El heredero lo es a título “universal”, es decir, de todo lo que quede. Es la persona que se “coloca” en el lugar de su causante. Recibe tanto lo bueno (derechos, bienes…) como lo malo (obligaciones, deudas…). Y no solo lo que tenga un contenido económico (propiedades, dinero…) sino también lo moral o espiritual que no se extinga con la muerte (por ejemplo, si alguien ataca el honor de una persona fallecida, es el heredero el que debe defenderlo o, en caso de que haya que elevar a público un documento privado firmado por el causante, son los herederos quienes tienen que hacerlo). Se dice, por tanto, que el heredero es el continuador de la personalidad jurídica del causante.
Por su parte, el legatario lo es a título “particular”, es decir, solo recibe uno o varios bienes de la herencia y siempre por voluntad del causante manifestada en su testamento.

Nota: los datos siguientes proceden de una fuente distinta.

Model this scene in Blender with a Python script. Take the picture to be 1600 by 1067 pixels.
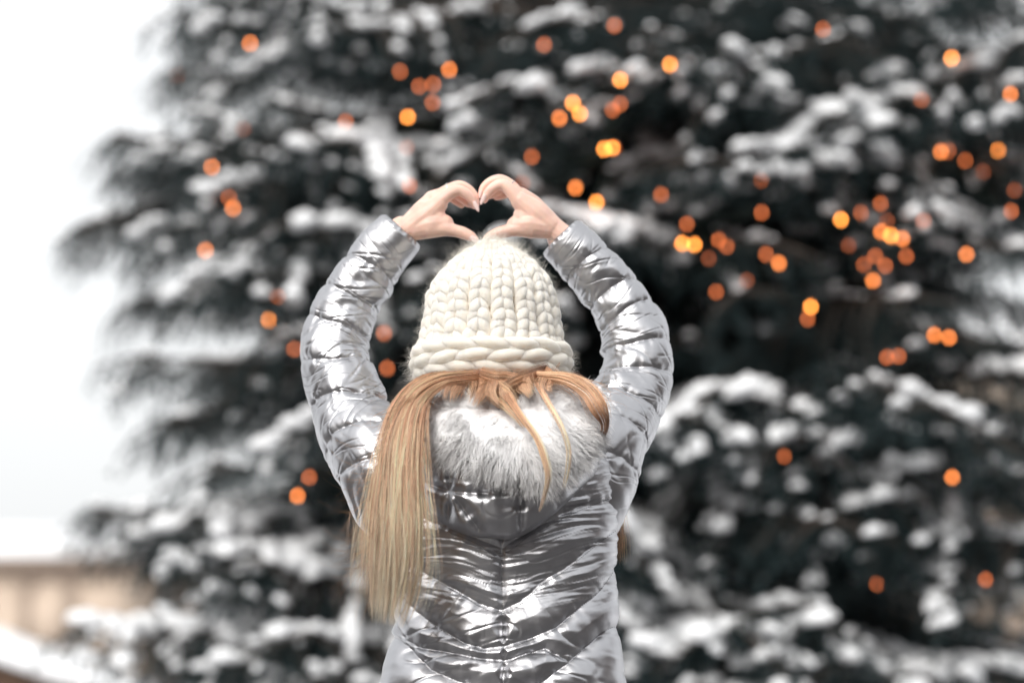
import bpy, math, random
import numpy as np
from mathutils import Vector, Matrix

S = bpy.context.scene
for o in list(bpy.data.objects):
    bpy.data.objects.remove(o, do_unlink=True)
COL = S.collection
R_ = math.radians
rng = np.random.default_rng(7)
random.seed(7)

# ------------------------------------------------------------------ camera
CAM_H = 0.92; PITCH = R_(8.5); LENS = 85.0
FPX = LENS / 36.0 * 1600.0
cd = bpy.data.cameras.new('camera'); cam = bpy.data.objects.new('camera', cd); COL.objects.link(cam)
cam.location = (0, 0, CAM_H); cam.rotation_euler = (R_(90) + PITCH, 0, 0)
cd.lens = LENS; cd.sensor_width = 36; cd.clip_end = 3000; cd.clip_start = 0.1
cd.dof.use_dof = True; cd.dof.focus_distance = 4.06; cd.dof.aperture_fstop = 1.8; cd.dof.aperture_blades = 0
S.camera = cam

# ------------------------------------------------------------------ world, sun, exposure
SUN_EL = R_(38); SUN_ROT = R_(-152)
w = bpy.data.worlds.new("World"); S.world = w; w.use_nodes = True
nt = w.node_tree; nt.nodes.clear()
out = nt.nodes.new('ShaderNodeOutputWorld'); bg = nt.nodes.new('ShaderNodeBackground')
sky = nt.nodes.new('ShaderNodeTexSky'); sky.sky_type = 'NISHITA'; sky.sun_disc = False
sky.sun_elevation = SUN_EL; sky.sun_rotation = SUN_ROT
sky.air_density = 1.0; sky.dust_density = 6.0; sky.ozone_density = 1.0
hs = nt.nodes.new('ShaderNodeHueSaturation'); hs.inputs['Saturation'].default_value = 0.16
cloud = nt.nodes.new('ShaderNodeMixRGB'); cloud.inputs[0].default_value = 0.72; cloud.inputs[2].default_value = (3.9, 3.96, 4.0, 1)   # thin even cloud in front of the blue
nt.links.new(sky.outputs[0], hs.inputs['Color']); nt.links.new(hs.outputs[0], cloud.inputs[1]); nt.links.new(cloud.outputs[0], bg.inputs['Color'])
bg.inputs['Strength'].default_value = 0.13
nt.links.new(bg.outputs[0], out.inputs['Surface'])
sd = bpy.data.lights.new('sun', 'SUN'); sd.energy = 0.95; sd.angle = R_(30); sd.color = (1.0, 0.96, 0.9)
sun = bpy.data.objects.new('sun', sd); COL.objects.link(sun)
# direction to the sun: high, behind the camera's left shoulder, through thin cloud
sdir = Vector((math.sin(SUN_ROT) * math.cos(SUN_EL), math.cos(SUN_ROT) * math.cos(SUN_EL), math.sin(SUN_EL)))
sun.rotation_euler = sdir.to_track_quat('Z', 'Y').to_euler(); sun.location = (-4, 2, 9)
S.view_settings.view_transform = 'Standard'; S.view_settings.look = 'None'
S.view_settings.gamma = 1; S.view_settings.exposure = 1.15
S.view_settings.use_curve_mapping = False
S.cycles.max_bounces = 9; S.cycles.diffuse_bounces = 8; S.cycles.transparent_max_bounces = 6

# ------------------------------------------------------------------ helpers
cp, sp_ = math.cos(PITCH), math.sin(PITCH)
def P(px, py, Y):
    """world point at world-depth Y that the photograph shows at pixel px, py"""
    px = np.asarray(px, float); py = np.asarray(py, float); Y = np.asarray(Y, float)
    u = (px - 800.0) / FPX; v = (533.5 - py) / FPX
    dy = cp - v * sp_; dz = sp_ + v * cp
    k = Y / dy
    return np.stack(np.broadcast_arrays(u * k, Y, CAM_H + dz * k), -1)
def M(px, Y): return px * Y / FPX

def tag(o, label=None, cat=None, group=None, kind=None):
    if label: o['label'] = label
    if cat: o['category'] = cat
    if group: o['group'] = group
    if kind: o['kind'] = kind
    return o
def empty(name, loc=(0, 0, 0)):
    o = bpy.data.objects.new(name, None); COL.objects.link(o); o.location = loc; return o
def link(name, me, mat=None, parent=None, smooth=True):
    o = bpy.data.objects.new(name, me); COL.objects.link(o)
    if mat is not None and len(me.materials) == 0: me.materials.append(mat)
    if parent is not None:
        o.parent = parent
        o.matrix_parent_inverse = Matrix.Translation(-parent_loc(parent))
    if smooth: me.shade_smooth()
    return o
def parent_loc(p):
    v = Vector(p.location); q = p.parent
    return v
def mesh_np(name, V, F, cols=None):
    """V (n,3); F (m,k) array of equal-size polys, or a list of such arrays"""
    if isinstance(F, np.ndarray): F = [F]
    F = [f for f in F if len(f)]
    me = bpy.data.meshes.new(name)
    V = np.ascontiguousarray(V, dtype=np.float32)
    me.vertices.add(len(V)); me.vertices.foreach_set('co', V.ravel())
    tot = np.concatenate([np.full(len(f), f.shape[1], dtype=np.int32) for f in F])
    idx = np.concatenate([f.ravel() for f in F]).astype(np.int32)
    me.loops.add(len(idx)); me.loops.foreach_set('vertex_index', idx)
    me.polygons.add(len(tot))
    st = np.concatenate([[0], np.cumsum(tot)[:-1]]).astype(np.int32)
    me.polygons.foreach_set('loop_start', st)
    try: me.polygons.foreach_set('loop_total', tot)
    except Exception: pass
    me.update(calc_edges=True); me.validate()
    if cols is not None:
        a = me.color_attributes.new('Col', 'FLOAT_COLOR', 'POINT')
        c = np.ones((len(V), 4), np.float32); c[:, :3] = cols
        a.data.foreach_set('color', c.ravel())
    return me
class MB:
    """collects pieces, builds one mesh"""
    def __init__(s): s.V = []; s.F = {}; s.n = 0; s.C = []
    def add(s, V, F, col=None):
        V = np.asarray(V, float)
        if isinstance(F, np.ndarray): F = [F]
        for f in F:
            f = np.asarray(f)
            if len(f): s.F.setdefault(f.shape[1], []).append(f + s.n)
        s.V.append(V); s.n += len(V)
        if col is not None: s.C.append(np.broadcast_to(np.asarray(col, float), (len(V), 3)))
    def box(s, c, d, rz=0.0):
        c = np.array(c, float); d = np.array(d, float) / 2
        v = np.array([[x, y, z] for x in (-1, 1) for y in (-1, 1) for z in (-1, 1)], float) * d
        if rz:
            a, b = math.cos(rz), math.sin(rz)
            v = np.stack([v[:, 0] * a - v[:, 1] * b, v[:, 0] * b + v[:, 1] * a, v[:, 2]], -1)
        f = np.array([[0, 1, 3, 2], [4, 6, 7, 5], [0, 4, 5, 1], [2, 3, 7, 6], [0, 2, 6, 4], [1, 5, 7, 3]])
        s.add(v + c, f)
    def prism(s, pts, y0, y1):
        """polygon in XZ extruded along Y"""
        n = len(pts)
        v = np.array([[x, y0, z] for x, z in pts] + [[x, y1, z] for x, z in pts], float)
        s.add(v, [np.array([list(range(n))]), np.array([list(range(2 * n - 1, n - 1, -1))]),
                  np.array([[i, i + n, (i + 1) % n + n, (i + 1) % n] for i in range(n)])])
    def mesh(s, name):
        V = np.concatenate(s.V); F = [np.concatenate(f) for f in s.F.values()]
        C = np.concatenate(s.C) if s.C else None
        return mesh_np(name, V, F, C)
    def build(s, name, mat, parent=None, smooth=False):
        return link(name, s.mesh(name), mat, parent, smooth)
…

El heredero puede ser instituido en testamento, pero a falta de este nombramiento, es la ley la que lo designa. Sin embargo, el legatario sólo puede ser nombrado por testamento. Las consecuencias de la renuncia en uno y otro caso son distintas. Si el testador no ha previsto sustitutos, la ley establece en caso de renuncia del heredero un llamamiento sucesivo, de forma que en último lugar sucedería el Estado; pero en caso de renuncia del legatario sin que el testador haya previsto su sustitución, el bien legado al renunciante pasará a formar parte de la herencia.
El heredero no puede renunciar parcialmente a la herencia, no puede aceptar determinados bienes y repudiar otros, porque, por ejemplo, estén hipotecados. El legatario, en el caso en que le dejen varios bienes a través de varios legados, puede aceptar unos y renunciar otros, salvo que algún legado sea oneroso (es decir, que te obligue a hacer algo para disfrutarlo) en cuyo caso, si renuncia a éste, debe renunciar a los otros.